Um dos entendimentos diferentes entre católicos romanos e ortodoxos é a possibilidade de ordenar padres homens casados, como foi o caso de Constantino. O celibato é voluntário para a maioria dos casos. Ele, contudo, ficou viúvo, e pelas leis da Igreja, não pode mais casar, tendo que viver sob um regime monástico. Daí o nome oficial do seu título “hieromonge”.
A igreja fica no mesmo terreno da casa do padre e ele revela que o espaço está sempre aberto aos que querem vivenciar um momento de oração, introspecção e comunhão.
“Você simplesmente pode vir para cá, deita numa rede ali”, diz indicando a varanda da casa.
Constantino também aponta os próximos passos.
“Vamos colocar as portas, pintar. Fazer o forro dela, que vai seguir toda essa estética. Nós vamos terminar se Deus quiser. Depois vou tirar esse muro. Já falei até com o prefeito, pedi para fazer uma pracinha aqui na frente. Vai ter uma visibilidade bem maior”, conclui parecendo otimista.

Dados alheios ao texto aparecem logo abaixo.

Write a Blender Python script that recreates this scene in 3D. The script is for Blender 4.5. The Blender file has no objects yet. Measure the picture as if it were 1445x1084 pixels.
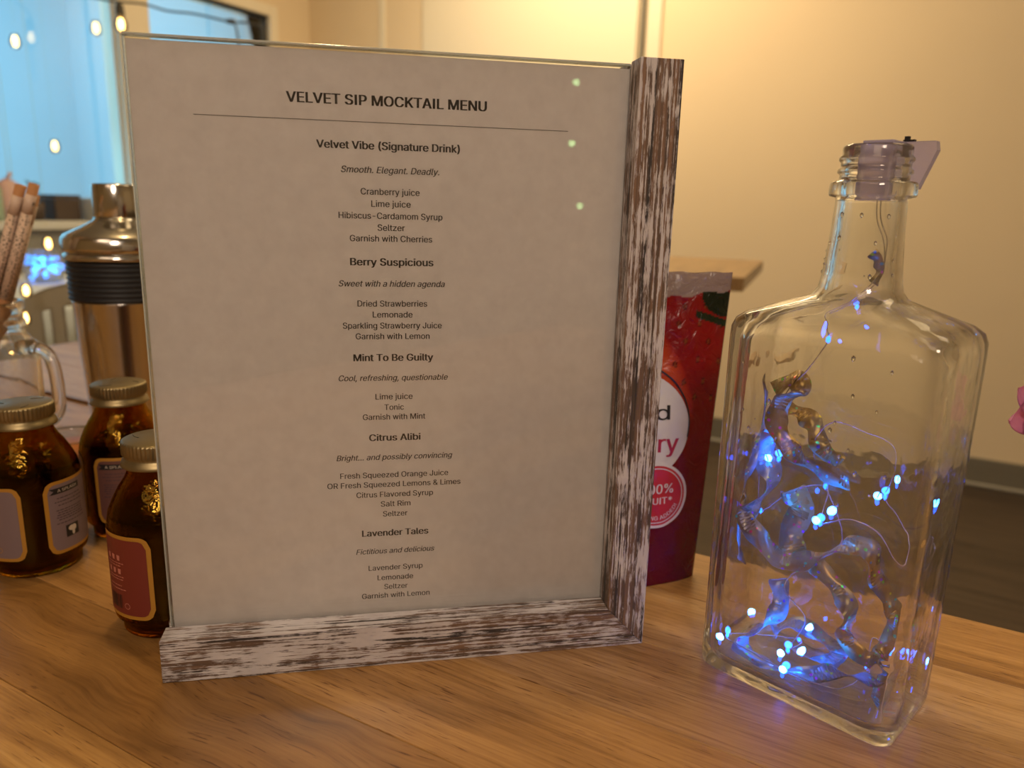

Questionado sobre a quantidade de fieis, o padre diz que a casa estará sempre aberta a receber quem a procura. Ele reforça ainda que o proselitismo não combina com a ideia da Igreja Ortodoxa.
“Nossa liturgia não é um monólogo. É realmente é um diálogo”, afirma. “Não temos essa pretensão de dizer que ‘todo mundo precisa se converter’. Acreditamos que sim, porque buscamos a salvação, mas o nosso objetivo é se fazer uma pessoa melhor. Não temos também a intenção de explicar aquilo que a gente não pode explicar”, finaliza.
Depois do jejum do período pascoal, padre Constantino e Diego convidam a equipe do O POVO+ para um café com bolo de fubá.
“Os orientais até conseguem passar a pão e água, com aquele pão com passas, feito com mel. Um pedaço de pão vale pelo dia todo. Mas vai comer aquele pão da padaria ali, logo, logo você começa a ver Jesus”, brinca Diego, indicando a saída.
O clima de chácara da propriedade colabora com a sensação de introspecção que a igreja se propõe a ter. Em um Brasil marcado por divisões e pelo uso político da religiosidade, a paróquia da Dormição da Mãe de Deus parece muito mais preocupada em ser um ambiente de acolhimento, paz e união.